Do not repeat pictures. Repeat exactly the lines of the listing below from its first line through the line with "S.render.resolution_x = 768;".

>> start DATASET EXTRACT

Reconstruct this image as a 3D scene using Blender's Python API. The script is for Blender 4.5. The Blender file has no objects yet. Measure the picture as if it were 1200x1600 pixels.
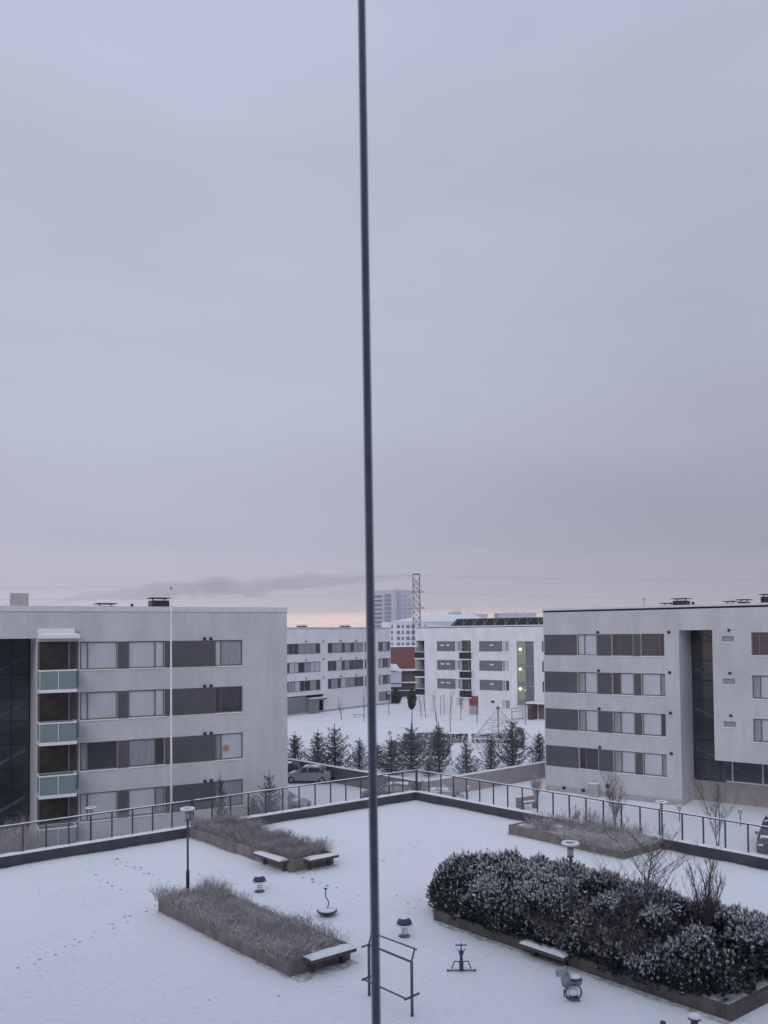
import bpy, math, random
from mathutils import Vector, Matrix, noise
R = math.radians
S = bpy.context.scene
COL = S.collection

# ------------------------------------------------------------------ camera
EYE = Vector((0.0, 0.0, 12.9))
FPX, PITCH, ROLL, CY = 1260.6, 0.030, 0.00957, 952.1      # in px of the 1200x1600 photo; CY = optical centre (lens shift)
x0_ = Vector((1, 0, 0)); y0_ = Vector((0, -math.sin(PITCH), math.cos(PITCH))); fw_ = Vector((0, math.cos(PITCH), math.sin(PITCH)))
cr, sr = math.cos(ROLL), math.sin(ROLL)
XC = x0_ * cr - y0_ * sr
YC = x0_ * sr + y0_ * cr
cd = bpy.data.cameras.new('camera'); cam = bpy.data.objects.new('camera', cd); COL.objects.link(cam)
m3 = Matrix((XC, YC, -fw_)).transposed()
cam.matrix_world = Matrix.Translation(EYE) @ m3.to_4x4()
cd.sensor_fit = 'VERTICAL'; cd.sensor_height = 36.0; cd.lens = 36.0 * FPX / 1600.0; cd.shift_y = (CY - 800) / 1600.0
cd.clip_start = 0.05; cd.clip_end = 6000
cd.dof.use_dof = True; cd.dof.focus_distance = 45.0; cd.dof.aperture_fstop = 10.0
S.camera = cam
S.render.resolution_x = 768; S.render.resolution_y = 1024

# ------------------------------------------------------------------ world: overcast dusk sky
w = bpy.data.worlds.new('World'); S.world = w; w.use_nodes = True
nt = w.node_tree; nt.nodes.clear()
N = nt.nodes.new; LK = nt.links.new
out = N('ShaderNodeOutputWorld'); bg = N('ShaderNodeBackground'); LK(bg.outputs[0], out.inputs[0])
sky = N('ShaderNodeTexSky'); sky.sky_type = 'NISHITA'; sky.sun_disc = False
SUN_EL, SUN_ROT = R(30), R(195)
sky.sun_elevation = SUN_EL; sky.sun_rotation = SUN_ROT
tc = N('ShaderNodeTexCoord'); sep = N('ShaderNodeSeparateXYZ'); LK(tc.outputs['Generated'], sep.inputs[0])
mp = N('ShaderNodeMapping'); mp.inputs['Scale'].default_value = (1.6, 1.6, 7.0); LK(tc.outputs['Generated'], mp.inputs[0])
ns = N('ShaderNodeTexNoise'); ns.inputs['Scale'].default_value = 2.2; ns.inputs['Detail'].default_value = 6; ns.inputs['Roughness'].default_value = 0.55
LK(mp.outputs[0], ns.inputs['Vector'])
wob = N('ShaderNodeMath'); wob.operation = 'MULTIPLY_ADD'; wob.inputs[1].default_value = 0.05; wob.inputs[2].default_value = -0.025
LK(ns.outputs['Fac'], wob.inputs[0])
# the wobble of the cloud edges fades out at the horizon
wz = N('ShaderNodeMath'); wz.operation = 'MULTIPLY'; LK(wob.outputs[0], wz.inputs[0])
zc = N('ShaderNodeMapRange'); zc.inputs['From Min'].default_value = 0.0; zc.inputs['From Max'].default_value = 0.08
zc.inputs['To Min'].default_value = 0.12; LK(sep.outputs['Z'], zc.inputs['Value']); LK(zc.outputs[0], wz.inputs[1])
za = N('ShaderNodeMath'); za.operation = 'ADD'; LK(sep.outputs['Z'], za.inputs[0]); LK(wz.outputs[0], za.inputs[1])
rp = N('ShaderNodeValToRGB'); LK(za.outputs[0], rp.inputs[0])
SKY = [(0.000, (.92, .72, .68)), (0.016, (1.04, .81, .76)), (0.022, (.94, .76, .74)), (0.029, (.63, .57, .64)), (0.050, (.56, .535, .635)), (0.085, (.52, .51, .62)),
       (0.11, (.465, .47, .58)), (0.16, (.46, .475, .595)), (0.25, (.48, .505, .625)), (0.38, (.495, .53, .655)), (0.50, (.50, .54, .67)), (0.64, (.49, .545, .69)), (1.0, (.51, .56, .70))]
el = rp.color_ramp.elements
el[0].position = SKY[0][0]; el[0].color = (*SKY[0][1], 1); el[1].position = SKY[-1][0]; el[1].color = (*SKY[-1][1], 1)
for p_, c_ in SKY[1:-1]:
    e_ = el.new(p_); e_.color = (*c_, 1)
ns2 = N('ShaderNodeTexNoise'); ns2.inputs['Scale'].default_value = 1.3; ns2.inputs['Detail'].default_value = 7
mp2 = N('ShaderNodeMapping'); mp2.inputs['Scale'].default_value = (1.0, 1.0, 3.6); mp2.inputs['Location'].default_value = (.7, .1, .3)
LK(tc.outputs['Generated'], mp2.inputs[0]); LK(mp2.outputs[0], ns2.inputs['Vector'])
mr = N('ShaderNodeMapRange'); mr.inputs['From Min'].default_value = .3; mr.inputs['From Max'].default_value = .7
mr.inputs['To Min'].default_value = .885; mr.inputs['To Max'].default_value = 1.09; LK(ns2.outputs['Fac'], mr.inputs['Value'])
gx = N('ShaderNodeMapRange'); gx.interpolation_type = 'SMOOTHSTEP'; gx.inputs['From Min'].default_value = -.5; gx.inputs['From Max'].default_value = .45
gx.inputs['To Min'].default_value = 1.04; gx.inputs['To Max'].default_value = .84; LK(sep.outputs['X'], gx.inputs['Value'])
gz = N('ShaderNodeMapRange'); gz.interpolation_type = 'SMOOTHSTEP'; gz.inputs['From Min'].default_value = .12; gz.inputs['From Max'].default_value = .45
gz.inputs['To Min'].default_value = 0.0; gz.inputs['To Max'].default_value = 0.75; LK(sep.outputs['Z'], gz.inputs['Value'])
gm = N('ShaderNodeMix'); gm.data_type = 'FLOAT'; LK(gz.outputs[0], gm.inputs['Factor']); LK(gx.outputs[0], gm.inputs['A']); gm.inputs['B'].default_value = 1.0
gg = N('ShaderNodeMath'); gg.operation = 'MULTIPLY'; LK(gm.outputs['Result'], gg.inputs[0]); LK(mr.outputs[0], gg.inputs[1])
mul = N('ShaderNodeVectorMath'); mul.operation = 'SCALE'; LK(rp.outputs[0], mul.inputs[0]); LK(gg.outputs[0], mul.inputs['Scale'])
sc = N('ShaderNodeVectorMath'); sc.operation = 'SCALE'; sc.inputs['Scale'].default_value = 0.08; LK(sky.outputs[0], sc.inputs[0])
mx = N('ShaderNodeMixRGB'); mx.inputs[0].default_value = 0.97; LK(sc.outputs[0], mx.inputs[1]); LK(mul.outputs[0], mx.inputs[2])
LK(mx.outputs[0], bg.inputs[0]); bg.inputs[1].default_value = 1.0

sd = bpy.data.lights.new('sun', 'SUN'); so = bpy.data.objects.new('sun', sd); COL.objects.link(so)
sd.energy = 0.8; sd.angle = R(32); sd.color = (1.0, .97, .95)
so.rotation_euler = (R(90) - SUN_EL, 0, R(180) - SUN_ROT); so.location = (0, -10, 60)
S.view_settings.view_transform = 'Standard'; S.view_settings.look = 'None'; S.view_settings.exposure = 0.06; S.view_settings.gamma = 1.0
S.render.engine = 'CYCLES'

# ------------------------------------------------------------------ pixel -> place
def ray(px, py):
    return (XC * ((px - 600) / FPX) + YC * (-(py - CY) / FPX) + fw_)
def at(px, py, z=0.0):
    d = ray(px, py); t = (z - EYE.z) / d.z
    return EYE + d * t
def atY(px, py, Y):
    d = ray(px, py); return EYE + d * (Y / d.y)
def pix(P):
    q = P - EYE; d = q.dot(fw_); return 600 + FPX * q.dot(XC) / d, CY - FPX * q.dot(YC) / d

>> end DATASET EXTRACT

** COMPLETE OUTPUT **
Reconstruct this image as a 3D scene using Blender's Python API. The script is for Blender 4.5. The Blender file has no objects yet. Measure the picture as if it were 1200x1600 pixels.
import bpy, math, random
from mathutils import Vector, Matrix, noise
R = math.radians
S = bpy.context.scene
COL = S.collection

# ------------------------------------------------------------------ camera
EYE = Vector((0.0, 0.0, 12.9))
FPX, PITCH, ROLL, CY = 1260.6, 0.030, 0.00957, 952.1      # in px of the 1200x1600 photo; CY = optical centre (lens shift)
x0_ = Vector((1, 0, 0)); y0_ = Vector((0, -math.sin(PITCH), math.cos(PITCH))); fw_ = Vector((0, math.cos(PITCH), math.sin(PITCH)))
cr, sr = math.cos(ROLL), math.sin(ROLL)
XC = x0_ * cr - y0_ * sr
YC = x0_ * sr + y0_ * cr
cd = bpy.data.cameras.new('camera'); cam = bpy.data.objects.new('camera', cd); COL.objects.link(cam)
m3 = Matrix((XC, YC, -fw_)).transposed()
cam.matrix_world = Matrix.Translation(EYE) @ m3.to_4x4()
cd.sensor_fit = 'VERTICAL'; cd.sensor_height = 36.0; cd.lens = 36.0 * FPX / 1600.0; cd.shift_y = (CY - 800) / 1600.0
cd.clip_start = 0.05; cd.clip_end = 6000
cd.dof.use_dof = True; cd.dof.focus_distance = 45.0; cd.dof.aperture_fstop = 10.0
S.camera = cam
S.render.resolution_x = 768; S.render.resolution_y = 1024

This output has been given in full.